WHAT THE TASK ASKS: Determine the number of lines in the listing below where the string "pixels" occurs; answer with the number alone.

[Extracted data entries]
########################################

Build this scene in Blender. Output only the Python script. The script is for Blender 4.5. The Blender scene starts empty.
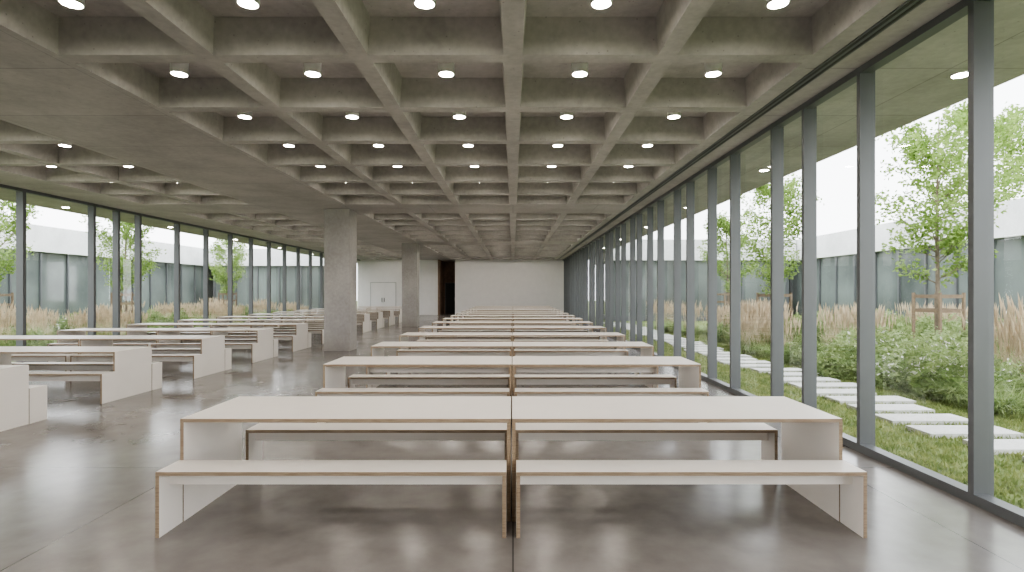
import bpy, bmesh, math, random
import numpy as np
from mathutils import Vector, Matrix
random.seed(7); np.random.seed(7)
scene = bpy.context.scene
COL = scene.collection
try:
    scene.view_settings.view_transform='AgX'
    scene.view_settings.look='AgX - Medium High Contrast'
except Exception as e: print(e)

# ------------------------------------------------------------ constants
CAMH = 1.677
S = 1.54
ZB = CAMH + 2.36      # underside of beams
ZT = CAMH + 2.72      # top of coffers
ZL = CAMH + 2.51      # lamp face
XR = 3.75             # right glazing
XL = -11.3            # left glazing
YB = 40.0             # back wall
YF = -7.2             # wall behind the camera

# ------------------------------------------------------------ materials
def newmat(name):
    m = bpy.data.materials.new(name); m.use_nodes = True
    nt = m.node_tree
    return m, nt, nt.nodes, nt.links, nt.nodes['Principled BSDF']

def simple(name, col, rough=0.5, metal=0.0, var=0.06, scale=3.0, spec=0.5):
    m, nt, N, L, b = newmat(name)
    tc = N.new('ShaderNodeTexCoord'); no = N.new('ShaderNodeTexNoise')
    no.inputs['Scale'].default_value = scale; no.inputs['Detail'].default_value = 5
    L.new(tc.outputs['Object'], no.inputs['Vector'])
    cr = N.new('ShaderNodeValToRGB')
    cr.color_ramp.elements[0].position = 0.3; cr.color_ramp.elements[1].position = 0.7
    cr.color_ramp.elements[0].color = tuple(c*(1-var) for c in col)+(1,)
    cr.color_ramp.elements[1].color = tuple(min(1, c*(1+var)) for c in col)+(1,)
    L.new(no.outputs['Fac'], cr.inputs['Fac']); L.new(cr.outputs['Color'], b.inputs['Base Color'])
    b.inputs['Roughness'].default_value = rough; b.inputs['Metallic'].default_value = metal
    b.inputs['Specular IOR Level'].default_value = spec
    return m

def concrete(name, c1, c2, rough=0.75, joints=None, jointcol=0.6, bump=0.15, r0=0.38, r1=0.68, fine=14, fw=0.3, pores=True):
    m, nt, N, L, b = newmat(name)
    tc = N.new('ShaderNodeTexCoord')
    n1 = N.new('ShaderNodeTexNoise'); n1.inputs['Scale'].default_value = 0.9; n1.inputs['Detail'].default_value = 8; n1.inputs['Roughness'].default_value = 0.62
    n2 = N.new('ShaderNodeTexNoise'); n2.inputs['Scale'].default_value = fine; n2.inputs['Detail'].default_value = 6
    L.new(tc.outputs['Object'], n1.inputs['Vector']); L.new(tc.outputs['Object'], n2.inputs['Vector'])
    mx = N.new('ShaderNodeMath'); mx.operation = 'MULTIPLY_ADD'; mx.inputs[1].default_value = fw
    L.new(n2.outputs['Fac'], mx.inputs[0])
    mm = N.new('ShaderNodeMath'); mm.operation = 'MULTIPLY'; mm.inputs[1].default_value = 0.75
    L.new(n1.outputs['Fac'], mm.inputs[0]); L.new(mm.outputs[0], mx.inputs[2])
    cr = N.new('ShaderNodeValToRGB')
    cr.color_ramp.elements[0].position = r0; cr.color_ramp.elements[1].position = r1
    cr.color_ramp.elements[0].color = c1+(1,); cr.color_ramp.elements[1].color = c2+(1,)
    L.new(mx.outputs[0], cr.inputs['Fac'])
    out = cr.outputs['Color']
    def mult(src_socket):
        nonlocal out
        mi = N.new('ShaderNodeMix'); mi.data_type = 'RGBA'; mi.blend_type = 'MULTIPLY'; mi.inputs[0].default_value = 1
        L.new(out, mi.inputs[6]); L.new(src_socket, mi.inputs[7]); out = mi.outputs[2]
    if pores:
        # bug-holes left by the formwork
        vo = N.new('ShaderNodeTexVoronoi'); vo.inputs['Scale'].default_value = 9
        L.new(tc.outputs['Object'], vo.inputs['Vector'])
        pr = N.new('ShaderNodeValToRGB'); pr.color_ramp.elements[0].position=0.05; pr.color_ramp.elements[1].position=0.09
        pr.color_ramp.elements[0].color=(0.65,0.65,0.65,1); pr.color_ramp.elements[1].color=(1,1,1,1)
        L.new(vo.outputs['Distance'], pr.inputs[0]); mult(pr.outputs[0])
    if joints:
        br = N.new('ShaderNodeTexBrick'); br.offset = 0.0
        br.inputs['Scale'].default_value = 1.0
        br.inputs['Brick Width'].default_value = joints[0]; br.inputs['Row Height'].default_value = joints[1]
        br.inputs['Mortar Size'].default_value = joints[2]; br.inputs['Mortar Smooth'].default_value = 0.3
        br.inputs['Color1'].default_value = (1,1,1,1); br.inputs['Color2'].default_value = (0.93,0.93,0.93,1)
        br.inputs['Mortar'].default_value = (jointcol,)*3+(1,)
        mp = N.new('ShaderNodeMapping'); mp.inputs['Location'].default_value = joints[3]
        L.new(tc.outputs['Object'], mp.inputs['Vector']); L.new(mp.outputs[0], br.inputs['Vector'])
        mult(br.outputs['Color'])
    L.new(out, b.inputs['Base Color'])
    b.inputs['Roughness'].default_value = rough
    bp = N.new('ShaderNodeBump'); bp.inputs['Strength'].default_value = bump; bp.inputs['Distance'].default_value = 0.01
    L.new(n2.outputs['Fac'], bp.inputs['Height']); L.new(bp.outputs[0], b.inputs['Normal'])
    return m, n1, b, N, L

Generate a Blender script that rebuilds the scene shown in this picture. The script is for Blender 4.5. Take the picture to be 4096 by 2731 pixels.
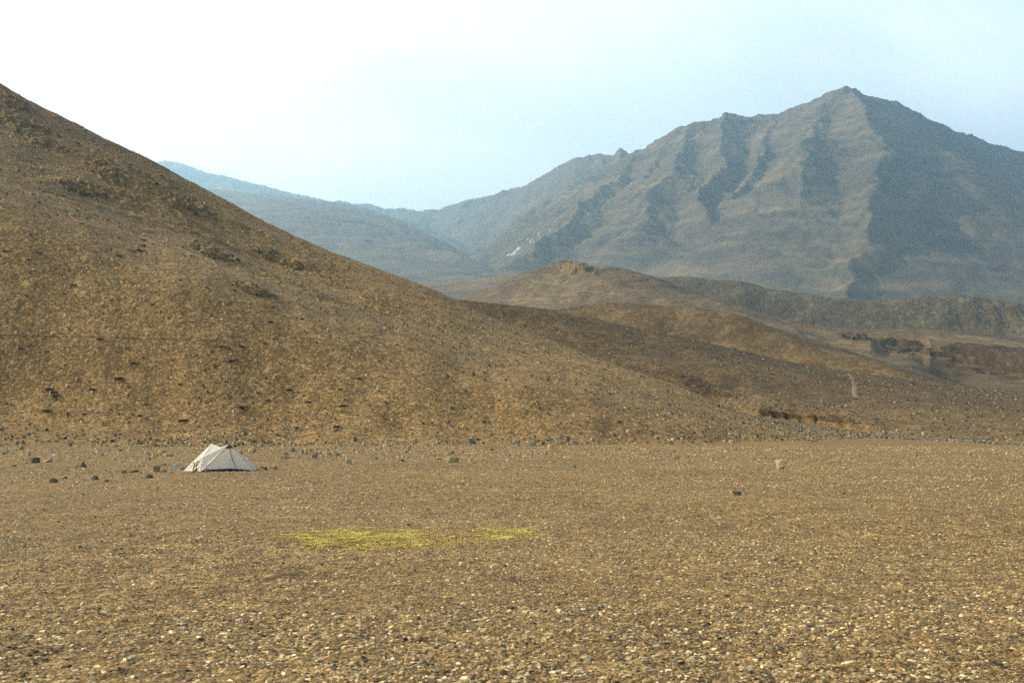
import bpy, bmesh, math, random
import numpy as np
from mathutils import Vector

# ------------------------------------------------------------------ camera, sky, sun, exposure
for o in list(bpy.data.objects):
    bpy.data.objects.remove(o)
SC = bpy.context.scene
F = 4550.0            # focal length in photo pixels (photo 4096 x 2731)
HOR = 1700.0          # photo row of the horizon
H = 2.03              # eye height, metres
PITCH = math.atan((HOR - 1365.5) / F)
cd = bpy.data.cameras.new('camera')
cam = bpy.data.objects.new('camera', cd)
SC.collection.objects.link(cam)
cd.sensor_width = 36.0
cd.lens = F / 4096 * 36
cd.clip_start = 0.1
cd.clip_end = 40000
cam.location = (0, 0, H)
cam.rotation_euler = (math.pi / 2 + PITCH, 0, 0)
SC.camera = cam

SUN_EL = math.radians(34)
SUN_AZ = math.radians(-76)          # from +Y, negative = left
sdir = Vector((math.sin(SUN_AZ) * math.cos(SUN_EL), math.cos(SUN_AZ) * math.cos(SUN_EL), math.sin(SUN_EL)))
sl = bpy.data.lights.new('sun', 'SUN')
sl.energy = 5.0
sl.angle = math.radians(0.53)
sl.color = (1.0, 0.84, 0.58)
sun = bpy.data.objects.new('sun', sl)
SC.collection.objects.link(sun)
sun.rotation_euler = sdir.to_track_quat('Z', 'Y').to_euler()

W = bpy.data.worlds.new('World')
SC.world = W
W.use_nodes = True
nt = W.node_tree
nt.nodes.clear()
out = nt.nodes.new('ShaderNodeOutputWorld')
bg = nt.nodes.new('ShaderNodeBackground')
sky = nt.nodes.new('ShaderNodeTexSky')
sky.sky_type = 'NISHITA'
sky.sun_disc = False
sky.sun_elevation = SUN_EL
sky.sun_rotation = SUN_AZ
sky.altitude = 4500
sky.air_density = 1.6
sky.dust_density = 3.0
sky.ozone_density = 1.0
# thin high cloud veil
tc = nt.nodes.new('ShaderNodeTexCoord')
mp = nt.nodes.new('ShaderNodeMapping')
mp.inputs['Scale'].default_value = (1.0, 1.0, 1.7)
mp.inputs['Rotation'].default_value = (0.0, 0.35, 0.2)
no = nt.nodes.new('ShaderNodeTexNoise')
no.inputs['Scale'].default_value = 2.1
no.inputs['Detail'].default_value = 6
no.inputs['Roughness'].default_value = 0.45
no.inputs['Distortion'].default_value = 0.4
rp = nt.nodes.new('ShaderNodeValToRGB')
rp.color_ramp.elements[0].position = 0.36
rp.color_ramp.elements[0].color = (0.48, 0.48, 0.48, 1)
rp.color_ramp.elements[1].position = 0.66
rp.color_ramp.elements[1].color = (1.0, 1.0, 1.0, 1)
mx = nt.nodes.new('ShaderNodeMixRGB')
# the veil is brightest round the sun and thins out away from it
dt = nt.nodes.new('ShaderNodeVectorMath'); dt.operation = 'DOT_PRODUCT'
dt.inputs[1].default_value = tuple(sdir)
nt.links.new(tc.outputs['Generated'], dt.inputs[0])
vr = nt.nodes.new('ShaderNodeValToRGB')
mr = nt.nodes.new('ShaderNodeMapRange'); mr.inputs[1].default_value = -1.0; mr.inputs[2].default_value = 1.0
nt.links.new(dt.outputs['Value'], mr.inputs[0]); nt.links.new(mr.outputs[0], vr.inputs[0])
e = vr.color_ramp.elements
e[0].position = 0.0; e[0].color = (0.10, 0.13, 0.17, 1)
e[1].position = 1.0; e[1].color = (1.0, 1.0, 1.0, 1)
for p_, c_ in ((0.36, (0.10, 0.13, 0.17)), (0.46, (0.68, 0.725, 0.745)), (0.62, (0.78, 0.82, 0.83)), (0.77, (0.98, 0.94, 0.88))):
    x_ = e.new(p_); x_.color = (*c_, 1)
vs = nt.nodes.new('ShaderNodeVectorMath'); vs.operation = 'SCALE'; vs.inputs['Scale'].default_value = 17.5
nt.links.new(vr.outputs[0], vs.inputs[0]); nt.links.new(vs.outputs[0], mx.inputs['Color2'])
nt.links.new(tc.outputs['Generated'], mp.inputs['Vector'])
nt.links.new(mp.outputs[0], no.inputs['Vector'])
nt.links.new(no.outputs['Fac'], rp.inputs[0])
sx = nt.nodes.new('ShaderNodeSeparateXYZ'); nt.links.new(tc.outputs['Generated'], sx.inputs[0])
zr = nt.nodes.new('ShaderNodeMapRange'); zr.interpolation_type = 'SMOOTHSTEP'
zr.inputs[1].default_value = 0.34; zr.inputs[2].default_value = 0.75; zr.inputs[3].default_value = 1.0; zr.inputs[4].default_value = 0.15
nt.links.new(sx.outputs['Z'], zr.inputs[0])
fm_ = nt.nodes.new('ShaderNodeMath'); fm_.operation = 'MULTIPLY'
nt.links.new(rp.outputs[0], fm_.inputs[0]); nt.links.new(zr.outputs[0], fm_.inputs[1])
nt.links.new(fm_.outputs[0], mx.inputs['Fac'])
nt.links.new(sky.outputs[0], mx.inputs['Color1'])
nt.links.new(mx.outputs[0], bg.inputs['Color'])
bg.inputs['Strength'].default_value = 0.10
nt.links.new(bg.outputs[0], out.inputs[0])

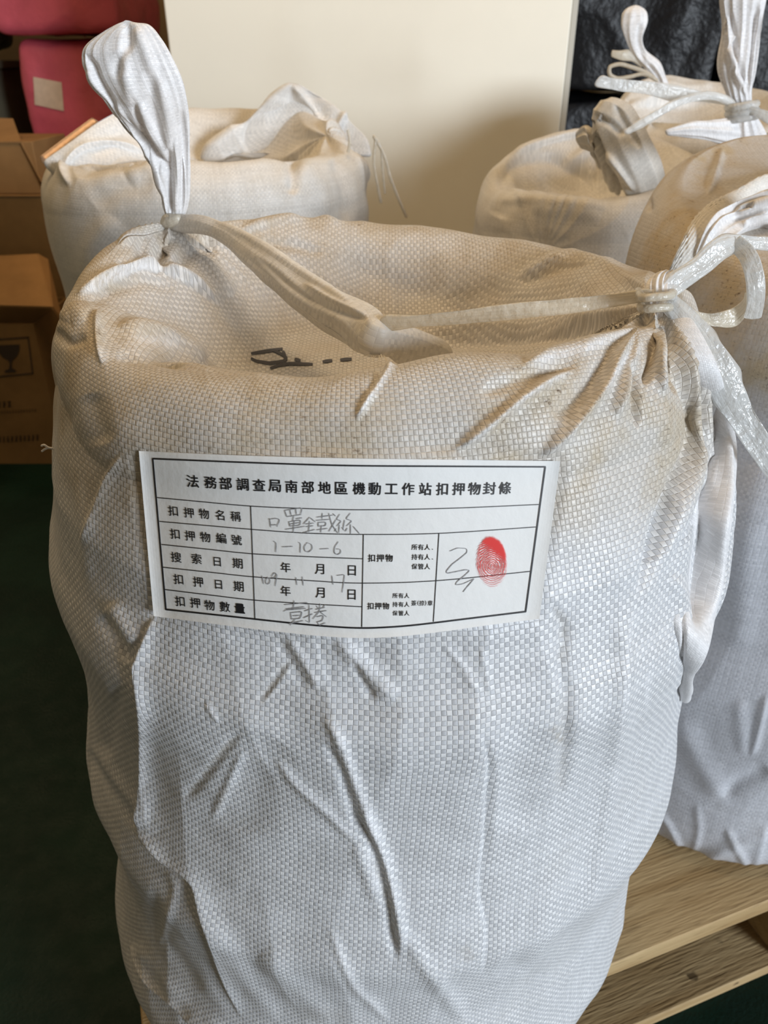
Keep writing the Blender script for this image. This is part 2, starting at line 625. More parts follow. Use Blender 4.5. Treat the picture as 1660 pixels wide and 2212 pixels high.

########################################

PROBLEM SOLUTION: 3